I asked myself, “so when is this successful part of my life supposed to happen?” When I was 18, I remember thinking that when I turned 22, I would be the shit. I would be in a fancy ass apartment, with a nice job that required me to wear nice shoes, and I would have my own business. Ha! Funny. How was I supposed to do that? When was that supposed to happen?

By the time I turned 22, I was working at two amazing and fulfilling part-time jobs. I worked at the Boys and Girls Club with high school students where I advised and wrote curriculum for the Black Student Union. At my other job, I worked as a social media coordinator at a non-profit organization. I was also attending class full time at a college for working adults. Pretty good. I eventually made business cards with my titles from both jobs. I was giving them out like a proud momma until one day, it hit me! I am not my jobs! I was not Shanell McCoy, Social Media Coordinator or Shanell McCoy, Program Assistant. Was that it? Was that as far as I was supposed to go? Who was I?

I realized, I spent so much time working and dedicating myself to my jobs and school, that I lost sight of Shanell McCoy, Dope Ass Woman! I told myself that my title was not about to be defined by my temporary college jobs. On top of that, my time was not going to be dedicated to to just working and sleeping. I was working so hard and still not even making enough money to rent a studio apartment in the hood. I wasn’t focused on anything, I spread myself way too thin, and I was exhausted. And forget about building genuine friendships. Sorry friends? Who? Bitch where?

SO WHOOP, THERE IT IS. 

I decided to quit one of my jobs. I also switched my major. I made the decision to focus on me. Forget about everyone’s expectations of what I should or shouldn’t be doing. I was ready for a drastic change. I owed it to myself to explore my talents and my potential. And damn it! I deserved to be in my 20s and stay up passed 10 p.m. with no obligations to rush to work in the morning.
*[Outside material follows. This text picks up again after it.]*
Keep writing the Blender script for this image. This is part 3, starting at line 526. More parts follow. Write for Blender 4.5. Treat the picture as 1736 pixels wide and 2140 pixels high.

Since I quit one of my jobs, I deactivated my Facebook. Sorry fake ass Facebook “friends” I no longer make statuses about bull shit and my emotions. My Facebook now is literally a book - a journal. I’ve also started concentrating on my music, this blog, and my side hustle as a social media consultant. I even signed up for a documentary fellowship where I am working on producing a short documentary on systemic racism and relationships. Most importantly, I’ve mastered the art of a power nap. Old Shanell would have said, “What the hell is a nap?” Yes, baby girl, naps are the shit.

Focusing on myself, rather than on a million other things, is new for me. I'm learning not to pile up responsibilities, embrace the present, and plan for my future. With this new attitude, I’ll be looking back at the year with a smile. No more tears on New Year's!